3. O Estádio da Luz é um grande palco, onde quase sempre se ganha, mas nem sempre se pode vencer. Não é nenhum salão de festas alheio, como, por estes dias, ouvi e li, com sobranceria inusitada.
Mesmo assim, fui consultar a descrição de alguns salões de festa, e encontrei lá o «Espaço Pétala Vermelha». Vejamos a sua descrição publicitária: «Salão para passar momento agradáveis, especialmente recomendado para fins de tarde. Cozinha completa com churrasqueira. Bar sempre aberto sem custo adicional e oferta de chocolate suíço, iluminação decorativa, relvado para pista de dança, visão panorâmica para o aeroporto».
Qualquer semelhança é pura coincidência.
4. Mais uma corrida, mais uma paragem. O campeonato só volta lá para o fim do mês, com a mudança da hora. Até lá, os joguinhos da selecção, agora sem Cristiano Ronaldo - que se dá ao luxo de escolher os jogos que faz ou não faz, com a compreensão carinhosa do seleccionador - e uma eliminatória da Taça de Portugal para depenar franguinhos. Espero que, no Benfica, tal tempo sirva para dar o andamento necessário ao regressado Jonas, colocar o Krovinovic na grelha de partida para os jogos, aprimorar o momento do genial João Félix e - bem importante - fazer regressar o capitão Jardel ao eixo da defesa. Já agora, o que é feito de Ferreyra? Magoado, esquecido, decepcionado? E Zivkovic, um jogador que sabe, como poucos, aliar capacidade com utilidade?
Contraluz
- Emoção: os jogos de voleibol entre Benfica e Sporting são sempre empolgantes. Assim sucedeu no último campeonato, que os leões venceram por uma unha negra e agora no começo desta temporada, na Supertaça, que o Benfica venceu com o último set a terminar 36-34! Grande propaganda a esta rica e bela modalidade.

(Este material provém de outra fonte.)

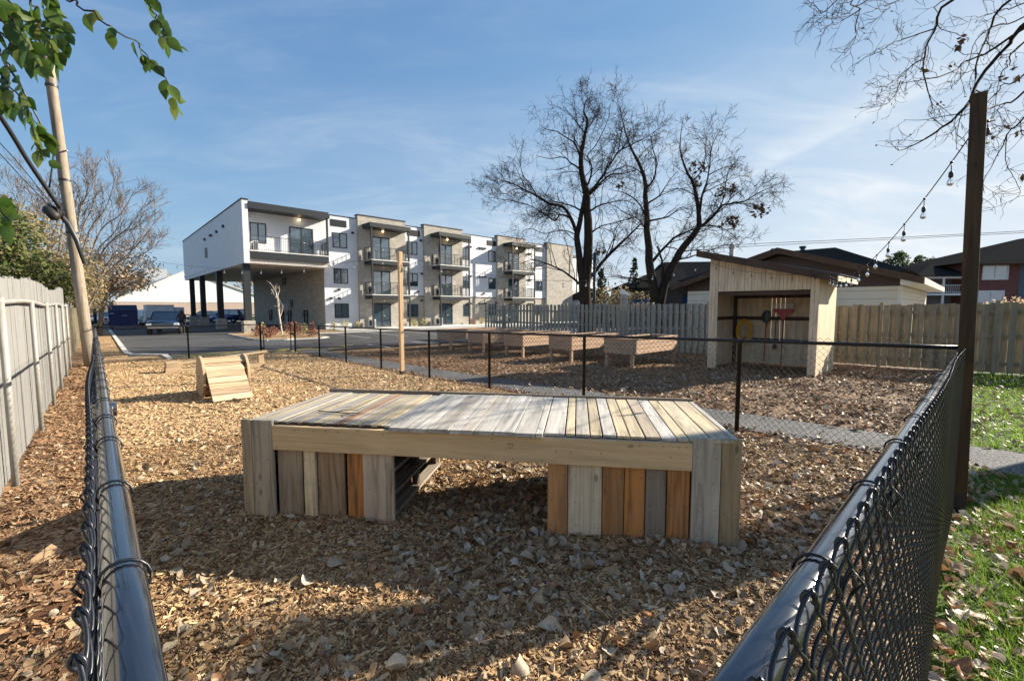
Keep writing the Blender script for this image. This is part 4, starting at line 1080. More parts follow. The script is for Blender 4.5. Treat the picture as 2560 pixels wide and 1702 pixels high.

- Curiosidade: O Feirense. Ao fim de sete jornadas, coincidem neste clube a circunstância de ser a melhor defesa (3 golos) e... o pior ataque (4 golos). O que tem de bom e de mau esta situação? Será um reflexo do nível (ou falta dele) do nosso campeonato?
- Mistério: Novamente o VAR, desta vez em Braga. Última jogada que daria um penálti ao Rio Ave, mas da qual saiu, apenas, a expulsão do treinador prejudicado. Vá lá, admite-se a dúvida do árbitro em tempo real, mas visto na televisão é falta para grande penalidade em qualquer parte do mundo e em qualquer jogo. Que terá dito o VAR? Muito gostaria de saber o que inventou, quer dizer, o que disse ter visto sem ninguém mais ver...
- Incoerência: Cristiano Ronaldo está no olho do furacão. Não faço juízos sobre um caso que pode ensombrar a vida do nosso grande atleta e espero que, para seu bem, a situação lhe possa ter um final favorável. Mas não deixo de assinalar, a incoerência de tanta gente do Me too & Cª que, perante todos os casos até agora publicitados, logo sentenciaram, sem apelo nem agravo, contra os alegados violadores e se puseram ao lado das alegadas vitímas, boas ou más filhas da sociedade. Agora, neste caso embaraçoso e por cá, especialistas do «protesto de género» apenas balbuciam que, afinal, a rapariga de Las Vegas até pode ser uma prostituta. E eu pergunto: as prostitutas podem ser violadas?"